Carol pulled me aside at her own block party.
She had a cup of lemonade in one hand and a very specific expression on her face — not angry, not amused, something in between that I have come to recognize as Carol-about-to-tell-me-something-I-need-to-hear.
"Eloise," she said, "can I ask you a question?"
"Sure."
"How long did the dip take?"
I had a sense this question wasn't really about timing.
"About an hour," I said. "Maybe a little more with the beet roasting."
She closed her eyes for a moment. Just briefly. Then she opened them and said, "You roasted beets. For a dip. For a block party."
"They were small beets," I said. "Roasted in forty minutes."
She set down her lemonade.
"You can't bring dip anymore," she said.
How I Got There
I should explain the beet hummus, because it deserves to be understood on its own terms before I explain why it was a mistake.
I had roasted beets — golden beets, which are sweeter — until they were tender and fragrant and a little caramelized around the edges. I had made hummus from scratch: chickpeas, tahini, lemon juice, garlic, olive oil, blended until smooth and then blended more because smooth isn't smooth until it's really smooth. I had combined the two. I had topped it with pomegranate arils, crispy chickpeas I'd fried in a skillet, and a drizzle of olive oil that I was embarrassed to admit cost seventeen dollars a bottle.
I was, genuinely, proud of it.
It was gorgeous. It was deep magenta-pink with the gold of the chickpeas on top and the ruby of the pomegranate seeds. It looked like something from a restaurant that has a wait list.
I carried it into Carol's backyard on a wooden board with pita triangles I had warmed in the oven and felt, I'll be honest, pretty good about myself.
This was my mistake.
What I Did Not Understand
I did not understand, until Carol explained it to me while people moved around us eating Carol's seven-layer dip from a magazine recipe, that a block party is a social contract.
"The point," Carol said, "is that everyone brings something reasonable. Seven-layer dip is reasonable. Store-bought guacamole is reasonable. Chips are reasonable.
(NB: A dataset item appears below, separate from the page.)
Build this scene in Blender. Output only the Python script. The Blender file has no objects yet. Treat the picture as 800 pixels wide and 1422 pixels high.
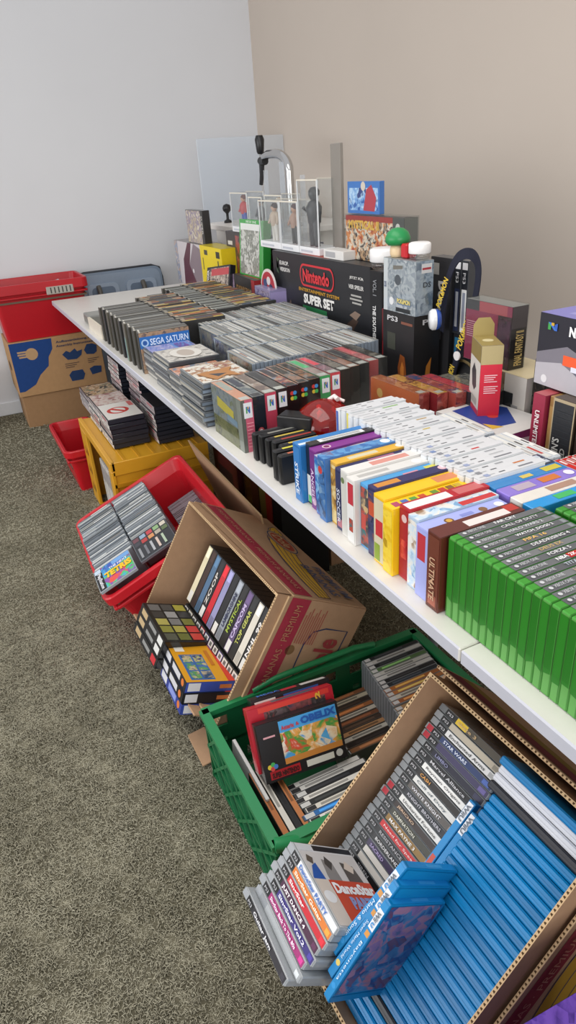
import bpy, math, random
import numpy as np
from mathutils import Matrix, Vector
rnd = random.Random(7)
SC = bpy.context.scene
COL = SC.collection
T = 0.74                      # table top height
PI = math.pi
# ------------------------------------------------------------------ colour
def lin(c):
    if isinstance(c, str):
        c = c.lstrip('#'); c = ''.join(q*2 for q in c) if len(c) == 3 else c; c = [int(c[i:i+2], 16) for i in (0, 2, 4)]
    r = []
    for v in c[:3]:
        v = v/255.0
        r.append(v/12.92 if v <= .04045 else ((v+.055)/1.055)**2.4)
    return (r[0], r[1], r[2], 1.0)
def shade(c, f):
    if isinstance(c, str):
        c = c.lstrip('#'); c = ''.join(q*2 for q in c) if len(c) == 3 else c; c = [int(c[i:i+2], 16) for i in (0, 2, 4)]
    return tuple(max(0, min(255, v*f)) for v in c)
# ------------------------------------------------------------------ materials
def newmat(name):
    m = bpy.data.materials.new(name); m.use_nodes = True
    nt = m.node_tree
    for n in list(nt.nodes): nt.nodes.remove(n)
    out = nt.nodes.new('ShaderNodeOutputMaterial')
    return m, nt, out
def bsdf(nt, out, rough=.5, spec=.5, coat=0):
    b = nt.nodes.new('ShaderNodeBsdfPrincipled')
    b.inputs['Roughness'].default_value = rough
    b.inputs['Specular IOR Level'].default_value = spec
    b.inputs['Coat Weight'].default_value = coat
    b.inputs['Coat Roughness'].default_value = .12
    nt.links.new(b.outputs[0], out.inputs[0])
    return b
def attr_mat(name, rough, spec=.5, coat=0, var=.05, bump=0, bscale=300):
    m, nt, out = newmat(name); b = bsdf(nt, out, rough, spec, coat)
    a = nt.nodes.new('ShaderNodeAttribute'); a.attribute_name = 'Col'
    tc = nt.nodes.new('ShaderNodeTexCoord')
    nz = nt.nodes.new('ShaderNodeTexNoise'); nz.inputs['Scale'].default_value = 45; nz.inputs['Detail'].default_value = 3
    nt.links.new(tc.outputs['Object'], nz.inputs['Vector'])
    mr = nt.nodes.new('ShaderNodeMapRange'); mr.inputs['To Min'].default_value = 1-var; mr.inputs['To Max'].default_value = 1+var
    nt.links.new(nz.outputs['Fac'], mr.inputs['Value'])
    vm = nt.nodes.new('ShaderNodeVectorMath'); vm.operation = 'SCALE'
    nt.links.new(a.outputs['Color'], vm.inputs[0]); nt.links.new(mr.outputs[0], vm.inputs['Scale'])
    nt.links.new(vm.outputs[0], b.inputs['Base Color'])
    if bump:
        n2 = nt.nodes.new('ShaderNodeTexNoise'); n2.inputs['Scale'].default_value = bscale
        nt.links.new(tc.outputs['Object'], n2.inputs['Vector'])
        bp = nt.nodes.new('ShaderNodeBump'); bp.inputs['Strength'].default_value = bump; bp.inputs['Distance'].default_value = .002
        nt.links.new(n2.outputs['Fac'], bp.inputs['Height']); nt.links.new(bp.outputs[0], b.inputs['Normal'])
    return m
M_CARD = attr_mat('printed_card', .42, .4, .1)
M_GLOSS = attr_mat('glossy_print', .22, .5, .3)
M_PLAS = attr_mat('coloured_plastic', .35, .5)
M_JEWEL = attr_mat('polystyrene', .16, .6, .2, .12)
M_BOARD = attr_mat('brown_corrugated_board', .85, .2, 0, .09, .25, 120)
M_MATTE = attr_mat('matte_surface', .7, .3, 0, .05)
M_METAL = None
_flat = {}
def flat(c, rough=.4, metal=0, spec=.5):
    k = (str(c), rough, metal)
    if k not in _flat:
        m, nt, out = newmat('ink_%d' % len(_flat)); b = bsdf(nt, out, rough, spec)
        b.inputs['Base Color'].default_value = lin(c); b.inputs['Metallic'].default_value = metal
        _flat[k] = m
    return _flat[k]
def clear_mat(name, tint, base, rough=.06, haze=0.0, hazecol='#ffffff'):
    m, nt, out = newmat(name)
    tr = nt.nodes.new('ShaderNodeBsdfTransparent'); tr.inputs[0].default_value = lin(tint)
    gl = nt.nodes.new('ShaderNodeBsdfGlossy'); gl.inputs['Roughness'].default_value = rough
    lw = nt.nodes.new('ShaderNodeLayerWeight'); lw.inputs['Blend'].default_value = .5
    pw = nt.nodes.new('ShaderNodeMath'); pw.operation = 'POWER'; pw.inputs[1].default_value = 4.0
    nt.links.new(lw.outputs['Facing'], pw.inputs[0])
    ad = nt.nodes.new('ShaderNodeMath'); ad.operation = 'MULTIPLY_ADD'; ad.inputs[1].default_value = .5; ad.inputs[2].default_value = base+.03
    nt.links.new(pw.outputs[0], ad.inputs[0])
    mx = nt.nodes.new('ShaderNodeMixShader')
    nt.links.new(ad.outputs[0], mx.inputs[0]); nt.links.new(tr.outputs[0], mx.inputs[1]); nt.links.new(gl.outputs[0], mx.inputs[2])
    last = mx
    if haze:
        df = nt.nodes.new('ShaderNodeBsdfDiffuse'); df.inputs[0].default_value = lin(hazecol)
        m2 = nt.nodes.new('ShaderNodeMixShader'); m2.inputs[0].default_value = haze
        nt.links.new(mx.outputs[0], m2.inputs[1]); nt.links.new(df.outputs[0], m2.inputs[2]); last = m2
    nt.links.new(last.outputs[0], out.inputs[0])
    return m
M_CLEAR = clear_mat('clear_sleeve_plastic', '#f2f4f4', .02)
M_ACRYL = clear_mat('clear_acrylic', '#fafbfb', .02, .04, .02, '#e8eaee')
M_CASE = clear_mat('smoky_clear_case_plastic', '#cdd0d2', .05, .1, .30, '#aeb2b4')
M_SHEET = clear_mat('frosted_acrylic_sheet', '#f7fbff', .02, .2, .16, '#f6faff')
M_REDT = clear_mat('red_translucent_plastic', '#e83020', .07, .06, .28, '#c01808')
_art = {}
def art(*cols, scale=22, key=0):
    k = (cols, scale, key)
    if k in _art: return _art[k]
    m, nt, out = newmat('cover_artwork_%d' % len(_art)); b = bsdf(nt, out, .25, .5, .2)
    tc = nt.nodes.new('ShaderNodeTexCoord'); oi = nt.nodes.new('ShaderNodeObjectInfo')
    ml = nt.nodes.new('ShaderNodeMath'); ml.operation = 'MULTIPLY'; ml.inputs[1].default_value = 37.0
    nt.links.new(oi.outputs['Random'], ml.inputs[0])
    va = nt.nodes.new('ShaderNodeVectorMath'); va.operation = 'ADD'
    nt.links.new(tc.outputs['Object'], va.inputs[0]); nt.links.new(ml.outputs[0], va.inputs[1])
    nz = nt.nodes.new('ShaderNodeTexNoise'); nz.inputs['Scale'].default_value = scale; nz.inputs['Detail'].default_value = 4
    nz.inputs['Distortion'].default_value = .6
    nt.links.new(va.outputs[0], nz.inputs['Vector'])
    cr = nt.nodes.new('ShaderNodeValToRGB'); cr.color_ramp.interpolation = 'EASE'
    e = cr.color_ramp.elements; n = len(cols)
    pos = [.30 + .40*i/max(1, n-1) for i in range(n)]
    e[0].position = pos[0]; e[0].color = lin(cols[0]); e[1].position = pos[-1]; e[1].color = lin(cols[-1])
    for i in range(1, n-1):
        x = e.new(pos[i]); x.color = lin(cols[i])
    vo = nt.nodes.new('ShaderNodeTexVoronoi'); vo.inputs['Scale'].default_value = scale*3.2
    nt.links.new(va.outputs[0], vo.inputs['Vector'])
    sp = nt.nodes.new('ShaderNodeSeparateColor'); nt.links.new(vo.outputs['Color'], sp.inputs[0])
    mm = nt.nodes.new('ShaderNodeMath'); mm.operation = 'MULTIPLY_ADD'; mm.inputs[1].default_value = .24; mm.inputs[2].default_value = -.12
    nt.links.new(sp.outputs[0], mm.inputs[0])
    sm = nt.nodes.new('ShaderNodeMath'); sm.operation = 'ADD'
    nt.links.new(nz.outputs['Fac'], sm.inputs[0]); nt.links.new(mm.outputs[0], sm.inputs[1])
    nt.links.new(sm.outputs[0], cr.inputs[0]); nt.links.new(cr.outputs[0], b.inputs['Base Color'])
    _art[k] = m
    return m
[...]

You bring something reasonable, you eat everyone else's reasonable thing, you talk to your neighbors, you go home."
"My dip is reasonable," I said.
"Eloise. You roasted beets."
I started to say something about how the beets were small and it only took forty minutes and the pomegranate seeds were a last-minute decision, not even planned, practically spontaneous. Carol held up one hand.
"Lisa," she said — Lisa is our neighbor two houses down, who I like very much — "went home last Easter and made a complicated version of the dish I brought because she felt like she should."
"Oh," I said.
"She spent her Sunday afternoon making a dish she didn't plan to make because she felt inadequate next to your dip at my Easter party."
I thought about Lisa.
"She didn't have to do that," I said.
"I know," Carol said. "But she felt like she did. Because you brought restaurant-quality beet hummus to a neighborhood event where everyone else brought normal food."
"My beet hummus is not restaurant quality," I said, on instinct.
Carol looked at me.
"Okay," I said. "It might be restaurant quality."
The Part She Said That I Have Thought About Many Times Since
"You're not bringing dip," Carol said. "You're bringing a statement about what dip can be. And some people want to hear that statement. But this is a block party, not a food competition, and nobody signed up to feel like their store-bought salsa is embarrassing."
She picked up her lemonade again.
"Bring cookies next time," she said. "Or chips. Or nothing. But not dip."
Then she went back to the party.
I stood there for a moment and then went and ate two servings of her seven-layer dip, which was made with canned beans and jarred salsa and store-bought guacamole and was, legitimately, delicious. The sour cream layer. The olive and green onion layer on top. The way the chips scooped all seven layers in one scoop.
There is nothing wrong with seven-layer dip. There is nothing improved by making it from scratch. Its entire appeal is that it is exactly what it is.
What I Bring Now
I bring cookies. I buy the fancy ones from the bakery on Main Street and put them on a plate and nobody has any feelings about them except good ones.
I still make the beet hummus sometimes, at home, for dinner, because I love it and it is genuinely delicious and my husband will eat it with pita while we watch television on a Wednesday.
But I don't bring it to things.
Carol's seven-layer dip appears at every neighborhood gathering. I look forward to it now. There is something about knowing exactly what a thing will taste like — about the reliability of canned beans and jarred salsa assembled in the same way every time — that I have come to appreciate.
Not every dish is better for having someone spend an hour on it. Some dishes are exactly as good as they need to be, and making them more complicated doesn't improve them; it just makes them into something different.
The beet hummus is a good dish. It is not a better block party dish than seven-layer dip. Those are two different measurements.
I needed Carol to explain the difference to me while holding a cup of lemonade in her backyard, with the quiet certainty of someone who has known me long enough to be honest.
I'm grateful for it. I brought cookies to the next thing and everybody was happy, and nobody went home and spent their Sunday afternoon making something they hadn't planned to make.